> EXERCISE TASK: Copy the records below exactly as they are written.

[START GIVEN DATA]

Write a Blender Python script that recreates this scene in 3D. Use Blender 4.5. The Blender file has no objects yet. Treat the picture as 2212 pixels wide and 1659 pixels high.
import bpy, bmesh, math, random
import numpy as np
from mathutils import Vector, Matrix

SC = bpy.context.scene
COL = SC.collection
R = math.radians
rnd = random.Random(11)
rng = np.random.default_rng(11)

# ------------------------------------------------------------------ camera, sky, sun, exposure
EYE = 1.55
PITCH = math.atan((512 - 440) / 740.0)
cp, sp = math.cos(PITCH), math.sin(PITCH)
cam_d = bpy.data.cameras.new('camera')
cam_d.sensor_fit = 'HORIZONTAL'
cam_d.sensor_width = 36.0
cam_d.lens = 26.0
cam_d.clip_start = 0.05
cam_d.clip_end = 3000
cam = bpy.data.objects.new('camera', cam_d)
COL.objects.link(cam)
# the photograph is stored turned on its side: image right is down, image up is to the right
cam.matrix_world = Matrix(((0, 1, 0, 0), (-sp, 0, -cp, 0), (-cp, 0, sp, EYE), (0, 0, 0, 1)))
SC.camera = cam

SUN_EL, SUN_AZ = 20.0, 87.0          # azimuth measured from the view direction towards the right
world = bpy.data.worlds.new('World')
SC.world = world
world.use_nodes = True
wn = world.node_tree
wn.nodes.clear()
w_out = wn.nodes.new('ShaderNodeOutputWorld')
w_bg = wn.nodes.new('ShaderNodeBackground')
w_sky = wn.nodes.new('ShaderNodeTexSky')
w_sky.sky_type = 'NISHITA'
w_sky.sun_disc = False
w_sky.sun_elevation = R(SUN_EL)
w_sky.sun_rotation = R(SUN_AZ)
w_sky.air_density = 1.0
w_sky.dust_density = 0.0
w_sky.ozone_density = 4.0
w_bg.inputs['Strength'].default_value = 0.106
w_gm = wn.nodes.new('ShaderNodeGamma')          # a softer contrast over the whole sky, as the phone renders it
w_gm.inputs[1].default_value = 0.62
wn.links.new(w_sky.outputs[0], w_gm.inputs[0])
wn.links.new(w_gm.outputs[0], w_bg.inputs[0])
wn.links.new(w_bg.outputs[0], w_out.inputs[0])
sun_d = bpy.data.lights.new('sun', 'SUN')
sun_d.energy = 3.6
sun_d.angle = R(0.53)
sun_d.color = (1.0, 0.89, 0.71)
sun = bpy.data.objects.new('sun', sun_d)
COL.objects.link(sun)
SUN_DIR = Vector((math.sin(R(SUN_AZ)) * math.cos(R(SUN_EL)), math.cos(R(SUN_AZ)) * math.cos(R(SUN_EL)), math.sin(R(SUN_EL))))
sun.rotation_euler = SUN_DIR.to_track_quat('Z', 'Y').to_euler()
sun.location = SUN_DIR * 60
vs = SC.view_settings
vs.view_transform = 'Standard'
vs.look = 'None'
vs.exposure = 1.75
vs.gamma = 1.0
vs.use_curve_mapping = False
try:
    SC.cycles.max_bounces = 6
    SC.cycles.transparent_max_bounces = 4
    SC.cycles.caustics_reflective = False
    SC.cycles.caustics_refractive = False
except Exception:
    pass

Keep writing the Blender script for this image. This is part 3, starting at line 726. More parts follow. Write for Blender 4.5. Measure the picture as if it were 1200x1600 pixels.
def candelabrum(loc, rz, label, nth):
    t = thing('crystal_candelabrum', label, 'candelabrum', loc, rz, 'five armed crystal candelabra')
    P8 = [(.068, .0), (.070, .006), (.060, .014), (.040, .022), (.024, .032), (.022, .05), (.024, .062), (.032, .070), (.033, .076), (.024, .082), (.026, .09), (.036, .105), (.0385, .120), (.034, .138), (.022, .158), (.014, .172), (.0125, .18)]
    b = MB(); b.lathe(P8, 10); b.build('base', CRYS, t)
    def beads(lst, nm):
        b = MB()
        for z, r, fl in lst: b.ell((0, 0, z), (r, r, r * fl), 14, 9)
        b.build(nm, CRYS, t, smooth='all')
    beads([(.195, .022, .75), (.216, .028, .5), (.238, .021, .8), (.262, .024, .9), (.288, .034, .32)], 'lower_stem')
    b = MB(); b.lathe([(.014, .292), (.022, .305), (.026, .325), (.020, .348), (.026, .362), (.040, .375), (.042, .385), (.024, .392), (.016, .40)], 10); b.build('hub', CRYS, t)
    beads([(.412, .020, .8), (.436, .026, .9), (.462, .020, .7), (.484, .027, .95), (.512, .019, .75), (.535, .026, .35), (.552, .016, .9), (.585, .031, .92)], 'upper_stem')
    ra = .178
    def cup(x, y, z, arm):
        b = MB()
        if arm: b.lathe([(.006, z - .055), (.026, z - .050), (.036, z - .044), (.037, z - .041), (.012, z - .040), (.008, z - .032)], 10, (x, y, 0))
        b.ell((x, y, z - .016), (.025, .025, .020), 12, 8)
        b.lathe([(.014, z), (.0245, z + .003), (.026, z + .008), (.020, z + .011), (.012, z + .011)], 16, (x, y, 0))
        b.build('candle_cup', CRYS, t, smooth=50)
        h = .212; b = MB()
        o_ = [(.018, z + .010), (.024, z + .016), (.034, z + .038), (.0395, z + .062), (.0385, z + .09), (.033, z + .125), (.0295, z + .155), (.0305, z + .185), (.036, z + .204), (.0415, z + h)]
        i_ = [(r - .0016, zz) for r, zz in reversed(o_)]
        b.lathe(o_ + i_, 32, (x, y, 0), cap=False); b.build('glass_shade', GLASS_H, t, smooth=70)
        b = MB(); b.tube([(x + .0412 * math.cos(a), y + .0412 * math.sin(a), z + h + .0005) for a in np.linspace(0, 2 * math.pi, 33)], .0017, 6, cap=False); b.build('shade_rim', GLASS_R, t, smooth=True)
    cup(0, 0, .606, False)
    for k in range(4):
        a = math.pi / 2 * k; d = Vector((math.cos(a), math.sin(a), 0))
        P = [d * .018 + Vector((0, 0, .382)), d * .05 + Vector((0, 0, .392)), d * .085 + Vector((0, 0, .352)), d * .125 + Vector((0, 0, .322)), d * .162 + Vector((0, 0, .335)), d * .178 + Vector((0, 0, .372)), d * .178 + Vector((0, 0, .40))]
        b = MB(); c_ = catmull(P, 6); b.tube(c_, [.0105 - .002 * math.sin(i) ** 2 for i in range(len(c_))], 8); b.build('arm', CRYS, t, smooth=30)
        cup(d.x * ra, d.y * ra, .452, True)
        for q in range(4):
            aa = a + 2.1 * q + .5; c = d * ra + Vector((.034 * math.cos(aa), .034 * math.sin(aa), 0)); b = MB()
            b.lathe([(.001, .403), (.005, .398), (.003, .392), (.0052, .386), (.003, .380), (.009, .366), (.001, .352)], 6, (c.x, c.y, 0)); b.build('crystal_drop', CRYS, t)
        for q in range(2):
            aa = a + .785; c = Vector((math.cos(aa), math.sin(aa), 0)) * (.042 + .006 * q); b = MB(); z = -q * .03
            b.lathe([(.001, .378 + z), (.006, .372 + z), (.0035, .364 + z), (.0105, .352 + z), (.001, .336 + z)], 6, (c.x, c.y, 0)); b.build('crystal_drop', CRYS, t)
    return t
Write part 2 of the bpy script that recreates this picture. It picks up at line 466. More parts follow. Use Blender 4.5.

[END GIVEN DATA]

> RESPONSE FOR THIS EXERCISE:
Write a Blender Python script that recreates this scene in 3D. Use Blender 4.5. The Blender file has no objects yet. Treat the picture as 2212 pixels wide and 1659 pixels high.
import bpy, bmesh, math, random
import numpy as np
from mathutils import Vector, Matrix

SC = bpy.context.scene
COL = SC.collection
R = math.radians
rnd = random.Random(11)
rng = np.random.default_rng(11)

# ------------------------------------------------------------------ camera, sky, sun, exposure
EYE = 1.55
PITCH = math.atan((512 - 440) / 740.0)
cp, sp = math.cos(PITCH), math.sin(PITCH)
cam_d = bpy.data.cameras.new('camera')
cam_d.sensor_fit = 'HORIZONTAL'
cam_d.sensor_width = 36.0
cam_d.lens = 26.0
cam_d.clip_start = 0.05
cam_d.clip_end = 3000
cam = bpy.data.objects.new('camera', cam_d)
COL.objects.link(cam)
# the photograph is stored turned on its side: image right is down, image up is to the right
cam.matrix_world = Matrix(((0, 1, 0, 0), (-sp, 0, -cp, 0), (-cp, 0, sp, EYE), (0, 0, 0, 1)))
SC.camera = cam

SUN_EL, SUN_AZ = 20.0, 87.0          # azimuth measured from the view direction towards the right
world = bpy.data.worlds.new('World')
SC.world = world
world.use_nodes = True
wn = world.node_tree
wn.nodes.clear()
w_out = wn.nodes.new('ShaderNodeOutputWorld')
w_bg = wn.nodes.new('ShaderNodeBackground')
w_sky = wn.nodes.new('ShaderNodeTexSky')
w_sky.sky_type = 'NISHITA'
w_sky.sun_disc = False
w_sky.sun_elevation = R(SUN_EL)
w_sky.sun_rotation = R(SUN_AZ)
w_sky.air_density = 1.0
w_sky.dust_density = 0.0
w_sky.ozone_density = 4.0
w_bg.inputs['Strength'].default_value = 0.106
w_gm = wn.nodes.new('ShaderNodeGamma')          # a softer contrast over the whole sky, as the phone renders it
w_gm.inputs[1].default_value = 0.62
wn.links.new(w_sky.outputs[0], w_gm.inputs[0])
wn.links.new(w_gm.outputs[0], w_bg.inputs[0])
wn.links.new(w_bg.outputs[0], w_out.inputs[0])
sun_d = bpy.data.lights.new('sun', 'SUN')
sun_d.energy = 3.6
sun_d.angle = R(0.53)
sun_d.color = (1.0, 0.89, 0.71)
sun = bpy.data.objects.new('sun', sun_d)
COL.objects.link(sun)
SUN_DIR = Vector((math.sin(R(SUN_AZ)) * math.cos(R(SUN_EL)), math.cos(R(SUN_AZ)) * math.cos(R(SUN_EL)), math.sin(R(SUN_EL))))
sun.rotation_euler = SUN_DIR.to_track_quat('Z', 'Y').to_euler()
sun.location = SUN_DIR * 60
vs = SC.view_settings
vs.view_transform = 'Standard'
vs.look = 'None'
vs.exposure = 1.75
vs.gamma = 1.0
vs.use_curve_mapping = False
try:
    SC.cycles.max_bounces = 6
    SC.cycles.transparent_max_bounces = 4
    SC.cycles.caustics_reflective = False
    SC.cycles.caustics_refractive = False
except Exception:
    pass

Keep writing the Blender script for this image. This is part 3, starting at line 726. More parts follow. Write for Blender 4.5. Measure the picture as if it were 1200x1600 pixels.
def candelabrum(loc, rz, label, nth):
    t = thing('crystal_candelabrum', label, 'candelabrum', loc, rz, 'five armed crystal candelabra')
    P8 = [(.068, .0), (.070, .006), (.060, .014), (.040, .022), (.024, .032), (.022, .05), (.024, .062), (.032, .070), (.033, .076), (.024, .082), (.026, .09), (.036, .105), (.0385, .120), (.034, .138), (.022, .158), (.014, .172), (.0125, .18)]
    b = MB(); b.lathe(P8, 10); b.build('base', CRYS, t)
    def beads(lst, nm):
        b = MB()
        for z, r, fl in lst: b.ell((0, 0, z), (r, r, r * fl), 14, 9)
        b.build(nm, CRYS, t, smooth='all')
    beads([(.195, .022, .75), (.216, .028, .5), (.238, .021, .8), (.262, .024, .9), (.288, .034, .32)], 'lower_stem')
    b = MB(); b.lathe([(.014, .292), (.022, .305), (.026, .325), (.020, .348), (.026, .362), (.040, .375), (.042, .385), (.024, .392), (.016, .40)], 10); b.build('hub', CRYS, t)
    beads([(.412, .020, .8), (.436, .026, .9), (.462, .020, .7), (.484, .027, .95), (.512, .019, .75), (.535, .026, .35), (.552, .016, .9), (.585, .031, .92)], 'upper_stem')
    ra = .178
    def cup(x, y, z, arm):
        b = MB()
        if arm: b.lathe([(.006, z - .055), (.026, z - .050), (.036, z - .044), (.037, z - .041), (.012, z - .040), (.008, z - .032)], 10, (x, y, 0))
        b.ell((x, y, z - .016), (.025, .025, .020), 12, 8)
        b.lathe([(.014, z), (.0245, z + .003), (.026, z + .008), (.020, z + .011), (.012, z + .011)], 16, (x, y, 0))
        b.build('candle_cup', CRYS, t, smooth=50)
        h = .212; b = MB()
        o_ = [(.018, z + .010), (.024, z + .016), (.034, z + .038), (.0395, z + .062), (.0385, z + .09), (.033, z + .125), (.0295, z + .155), (.0305, z + .185), (.036, z + .204), (.0415, z + h)]
        i_ = [(r - .0016, zz) for r, zz in reversed(o_)]
        b.lathe(o_ + i_, 32, (x, y, 0), cap=False); b.build('glass_shade', GLASS_H, t, smooth=70)
        b = MB(); b.tube([(x + .0412 * math.cos(a), y + .0412 * math.sin(a), z + h + .0005) for a in np.linspace(0, 2 * math.pi, 33)], .0017, 6, cap=False); b.build('shade_rim', GLASS_R, t, smooth=True)
    cup(0, 0, .606, False)
    for k in range(4):
        a = math.pi / 2 * k; d = Vector((math.cos(a), math.sin(a), 0))
        P = [d * .018 + Vector((0, 0, .382)), d * .05 + Vector((0, 0, .392)), d * .085 + Vector((0, 0, .352)), d * .125 + Vector((0, 0, .322)), d * .162 + Vector((0, 0, .335)), d * .178 + Vector((0, 0, .372)), d * .178 + Vector((0, 0, .40))]
        b = MB(); c_ = catmull(P, 6); b.tube(c_, [.0105 - .002 * math.sin(i) ** 2 for i in range(len(c_))], 8); b.build('arm', CRYS, t, smooth=30)
        cup(d.x * ra, d.y * ra, .452, True)
        for q in range(4):
            aa = a + 2.1 * q + .5; c = d * ra + Vector((.034 * math.cos(aa), .034 * math.sin(aa), 0)); b = MB()
            b.lathe([(.001, .403), (.005, .398), (.003, .392), (.0052, .386), (.003, .380), (.009, .366), (.001, .352)], 6, (c.x, c.y, 0)); b.build('crystal_drop', CRYS, t)
        for q in range(2):
            aa = a + .785; c = Vector((math.cos(aa), math.sin(aa), 0)) * (.042 + .006 * q); b = MB(); z = -q * .03
            b.lathe([(.001, .378 + z), (.006, .372 + z), (.0035, .364 + z), (.0105, .352 + z), (.001, .336 + z)], 6, (c.x, c.y, 0)); b.build('crystal_drop', CRYS, t)
    return t
Write part 2 of the bpy script that recreates this picture. It picks up at line 466. More parts follow. Use Blender 4.5.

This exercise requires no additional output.